January 2, 2024

Breaking Stereotypes: Debunking Myths about Parenting with Intellectual Disabilities

Written By Ivanova Smith, Quiana Mayo, Jamie Junior, Lindsay Brillhart and Chelsea Tighe

Parenthood is a journey filled with joy, challenges, and love.  Individuals with intellectual disabilities often find themselves battling against societal misconceptions that cast doubts on their abilities as parents. In this blog post, we will address and dispel common myths surrounding parenting with intellectual disabilities, featuring the voices of resilient parents with disabilities who navigate parenthood with strength, determination, and undeniable love.

Myth 1: People with disabilities cannot parent.

“I can parent, I can parent with help like many other parents. “ – Lindsay

Lindsay challenges the prevailing myth that individuals with disabilities cannot be effective parents. She proudly asserts her capability to parent, emphasizing that like any other parent, she may need support – a universal truth in the parenting journey. Lindsay’s story illustrates the importance of acknowledging the diverse ways individuals can successfully navigate parenthood, irrespective of their abilities.

Fact: Contrary to this myth, countless parents with disabilities navigate the complexities of parenthood successfully. Numerous studies and personal stories attest to the diverse ways individuals with disabilities can provide a loving and nurturing environment for their children. It’s crucial to recognize that parenting abilities are not determined by physical or intellectual abilities but by the commitment, care, and support parents provide to their children.

Myth 2: Needing help is a weakness. You can’t do it because you need help.

“Interdependence is a strength, not a weakness. It’s the way of the world.” – Jamie

Jamie brings attention to the misconception that needing help is a sign of weakness. She reframes this narrative, highlighting the strength found in interdependence. Parenting, like life, often involves collaboration and mutual support. Jamie challenges the stigma associated with seeking assistance and promotes a more inclusive perspective that recognizes the strength found in shared responsibilities.

Fact: Parenting is a shared journey, and seeking assistance is not a sign of weakness but a testament to strength. All parents, regardless of ability, benefit from support networks, whether it’s from family, friends, or community resources. Interdependence is a powerful force that enhances the overall well-being of families. Embracing the idea that everyone, with or without a disability, can thrive with a supportive community challenges the misconception that needing help diminishes one’s capabilities as a parent.

Myth 3: Parents with disabilities are always going to be dependent on social services systems.

“I believe people that don’t have IDD need social supports. Lots of people utilize social supports.” –Quiana

Quiana dispels the myth that parents with intellectual disabilities are perpetually dependent on social service systems. They emphasize that the need for social support is not exclusive to individuals with intellectual and developmental disabilities (IDD). Her insight sheds light on the universal nature of relying on community and social networks in the journey of parenthood.

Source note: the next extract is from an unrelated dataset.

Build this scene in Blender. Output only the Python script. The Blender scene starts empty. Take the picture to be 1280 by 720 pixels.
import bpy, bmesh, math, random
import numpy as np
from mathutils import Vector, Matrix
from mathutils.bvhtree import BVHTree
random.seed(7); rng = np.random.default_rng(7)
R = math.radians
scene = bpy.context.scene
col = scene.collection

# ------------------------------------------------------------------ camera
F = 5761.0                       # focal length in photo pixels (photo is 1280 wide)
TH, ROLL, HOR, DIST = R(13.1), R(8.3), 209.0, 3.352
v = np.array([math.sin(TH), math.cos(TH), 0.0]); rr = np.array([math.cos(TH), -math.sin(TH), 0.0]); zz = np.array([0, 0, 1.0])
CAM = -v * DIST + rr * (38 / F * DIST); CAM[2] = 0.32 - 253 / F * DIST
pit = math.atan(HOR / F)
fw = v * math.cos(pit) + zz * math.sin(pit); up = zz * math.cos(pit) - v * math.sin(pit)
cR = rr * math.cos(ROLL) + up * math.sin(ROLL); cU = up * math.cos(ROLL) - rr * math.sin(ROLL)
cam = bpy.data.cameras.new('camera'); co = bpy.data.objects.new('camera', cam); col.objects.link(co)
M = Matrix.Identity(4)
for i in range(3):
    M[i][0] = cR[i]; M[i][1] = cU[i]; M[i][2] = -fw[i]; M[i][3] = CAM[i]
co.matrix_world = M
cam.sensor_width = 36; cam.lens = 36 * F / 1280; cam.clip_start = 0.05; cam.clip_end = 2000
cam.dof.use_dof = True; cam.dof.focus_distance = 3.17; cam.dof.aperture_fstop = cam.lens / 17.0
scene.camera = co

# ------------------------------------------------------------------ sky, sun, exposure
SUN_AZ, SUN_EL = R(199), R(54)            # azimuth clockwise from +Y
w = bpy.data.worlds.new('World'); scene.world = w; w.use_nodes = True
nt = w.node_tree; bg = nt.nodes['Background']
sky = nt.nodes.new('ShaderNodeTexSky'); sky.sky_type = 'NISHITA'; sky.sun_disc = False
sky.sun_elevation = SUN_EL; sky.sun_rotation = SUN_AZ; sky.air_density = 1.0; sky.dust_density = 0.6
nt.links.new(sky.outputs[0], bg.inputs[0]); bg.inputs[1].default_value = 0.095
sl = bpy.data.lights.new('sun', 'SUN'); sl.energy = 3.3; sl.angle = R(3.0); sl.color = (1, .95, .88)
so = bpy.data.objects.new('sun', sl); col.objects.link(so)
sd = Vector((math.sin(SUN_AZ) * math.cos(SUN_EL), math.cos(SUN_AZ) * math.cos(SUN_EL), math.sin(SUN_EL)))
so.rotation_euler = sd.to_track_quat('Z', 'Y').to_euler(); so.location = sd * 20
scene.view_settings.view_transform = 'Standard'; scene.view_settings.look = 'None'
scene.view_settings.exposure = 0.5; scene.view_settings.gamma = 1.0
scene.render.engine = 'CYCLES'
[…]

Fact: The assumption that parents with disabilities are perpetually reliant on social services systems is a misrepresentation of their reality. Many parents with disabilities successfully navigate parenthood without being dependent on these systems. Just like any other parent, individuals with disabilities draw on a variety of resources, including community support, personal networks, and their own resilience. Parenting success is not determined solely by the presence or absence of a disability but by the strength of the support systems in place.

Myth 4: You have a disability; you cannot be the parent.

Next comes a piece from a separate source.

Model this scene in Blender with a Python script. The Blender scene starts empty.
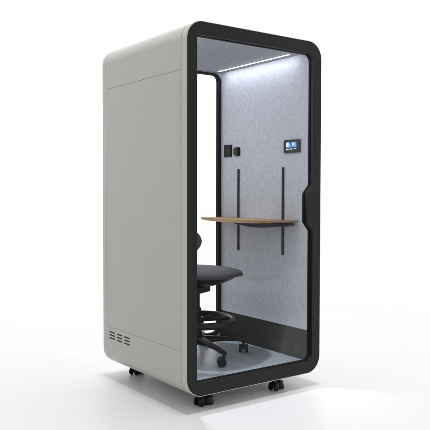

“I know for me I have issues with people not believing I was the parent… because I rock that they think I’m not the parent.” – Ivanova

Ivanova confronts the assumption that disability negates the possibility of being a parent. Sharing personal experiences of public skepticism, they shed light on the misconceptions that surround parenthood with a disability. The story challenges stereotypes and highlights the importance of recognizing diverse forms of parenting.

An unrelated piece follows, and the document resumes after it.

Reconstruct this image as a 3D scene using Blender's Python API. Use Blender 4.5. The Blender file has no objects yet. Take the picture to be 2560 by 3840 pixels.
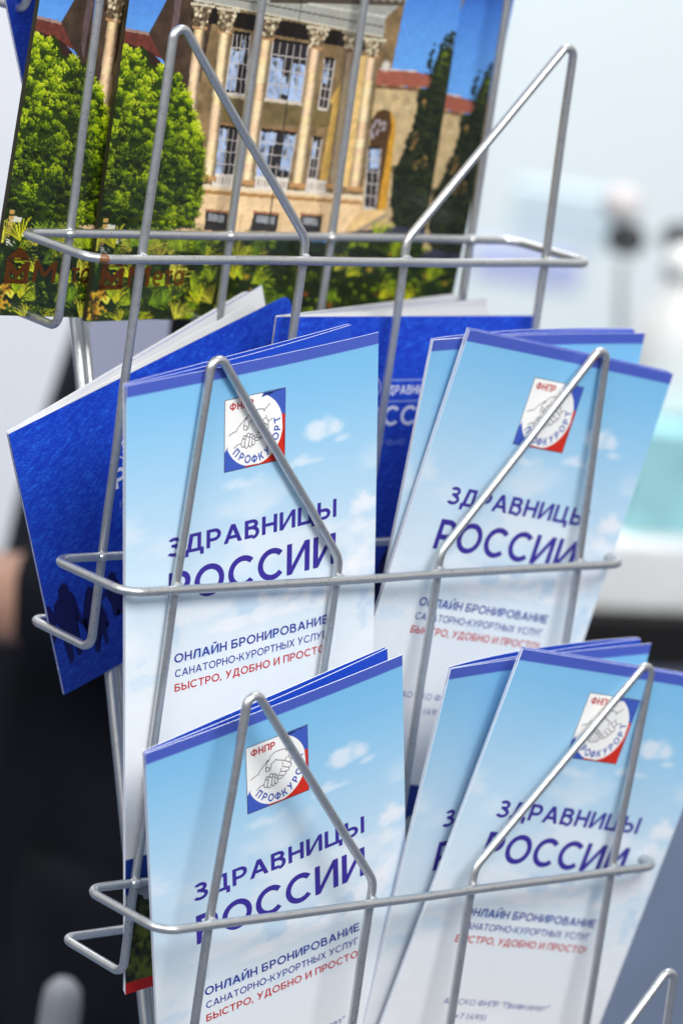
import bpy, bmesh, math, random
import numpy as np
from mathutils import Matrix, Vector

C = bpy.context.scene
COL = C.collection

# ------------------------------------------------------------------ camera, world, lamps, exposure
cam_d = bpy.data.cameras.new('camera')
cam = bpy.data.objects.new('camera', cam_d)
COL.objects.link(cam)
cam.matrix_world = Matrix(((0.759691, 0.034738, -0.649356, -0.760741),
                           (-0.634910, 0.255473, -0.729124, -1.006151),
                           (0.140565, 0.966192, 0.216136, 0.098335),
                           (0, 0, 0, 1)))
cam_d.sensor_fit = 'VERTICAL'
cam_d.sensor_height = 36.0
cam_d.sensor_width = 24.0
cam_d.lens = 135.0
cam_d.clip_start = 0.05
cam_d.clip_end = 100.0
cam_d.dof.use_dof = True
cam_d.dof.focus_distance = 1.262
cam_d.dof.aperture_fstop = 7.1
cam_d.dof.aperture_blades = 9
C.camera = cam

world = bpy.data.worlds.new('World')
C.world = world
world.use_nodes = True
wn = world.node_tree.nodes
wl = world.node_tree.links
bgn = wn['Background']
tc = wn.new('ShaderNodeTexCoord')
sep = wn.new('ShaderNodeSeparateXYZ')
ramp = wn.new('ShaderNodeValToRGB')
mapr = wn.new('ShaderNodeMapRange')
wl.new(tc.outputs['Generated'], sep.inputs[0])
mapr.inputs['From Min'].default_value = -1
mapr.inputs['From Max'].default_value = 1
wl.new(sep.outputs['Z'], mapr.inputs['Value'])
wl.new(mapr.outputs[0], ramp.inputs[0])
ramp.color_ramp.elements[0].position = 0.30
ramp.color_ramp.elements[0].color = (0.10, 0.115, 0.15, 1)
ramp.color_ramp.elements[1].position = 0.72
ramp.color_ramp.elements[1].color = (1.0, 1.0, 1.0, 1)
wl.new(ramp.outputs[0], bgn.inputs['Color'])
bgn.inputs['Strength'].default_value = 0.66


def area_lamp(name, loc, target, size, power, color):
    d = bpy.data.lights.new(name, 'AREA')
    d.shape = 'RECTANGLE'
    d.size, d.size_y = size
    d.energy = power
    d.color = color
    o = bpy.data.objects.new(name, d)
    COL.objects.link(o)
    o.location = loc
    o.rotation_euler = (Vector(target) - Vector(loc)).to_track_quat('-Z', 'Y').to_euler()
    return o


area_lamp('hall_lamp_key', (-0.50, -1.90, 1.50), (0.08, -0.08, -0.25), (1.3, 0.9), 62, (1.0, 0.98, 0.945))
area_lamp('fill_lamp_left', (-1.7, -0.25, 1.1), (0.05, 0.05, -0.25), (1.6, 1.4), 30, (0.97, 0.985, 1.0))  # added fill from the left, lifts the card, wire sides and shaded leaflets
area_lamp('hall_lamp_background', (1.2, 1.6, 2.6), (1.9, 2.4, -0.4), (2.5, 2.5), 150, (0.97, 0.985, 1.0))

C.view_settings.view_transform = 'Standard'
C.view_settings.look = 'None'
C.view_settings.gamma = 1.0
C.view_settings.exposure = 0.0
C.view_settings.use_curve_mapping = False
C.cycles.max_bounces = 6

RNG = np.random.default_rng(7)


# ------------------------------------------------------------------ helpers
def lin(c):
    c = np.asarray(c, dtype=np.float64) / 255.0
    return np.where(c <= 0.04045, c / 12.92, ((c + 0.055) / 1.055) ** 2.4)


def tag(o, label=None, cat=None, group=None, kind=None):
    if label: o['label'] = label
    if cat: o['category'] = cat
    if group: o['group'] = group
    if kind: o['kind'] = kind
    return o


def empty(name, M=None):
    o = bpy.data.objects.new(name, None)
    o.empty_display_size = 0.02
    COL.objects.link(o)
    if M is not None:
        o.matrix_world = M
    return o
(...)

Fact: Having a disability does not diminish one’s ability to be a loving and capable parent. Countless parents with disabilities excel in their roles, providing love, care, and guidance to their children. Dismissing someone’s parenting abilities based on their disability perpetuates harmful stereotypes. It’s essential to challenge these assumptions and recognize that parenting is a diverse journey where individuals of all abilities can and do thrive.

Conclusion

Dispelling these myths is crucial for fostering inclusivity and breaking down barriers faced by parents with disabilities. By acknowledging the facts and celebrating the diversity of parenting experiences, we contribute to a more understanding and supportive society where every parent is recognized for their unique strengths.

Reference List

  • Jones, A. (2019). “Parenting with Disabilities: Navigating Challenges and Celebrating Success.” Journal of Inclusive Parenthood, 25(2), 45-62.
  • Smith, B., & Rodriguez, M. (2020). “Breaking Barriers: A Study on the Parenting Experiences of Individuals with Disabilities.” Disability Studies Journal, 15(3), 112-130.
  • National Organization on Disability. (2021). “Parenting Abilities: A Comprehensive Review of Studies on Parents with Disabilities.”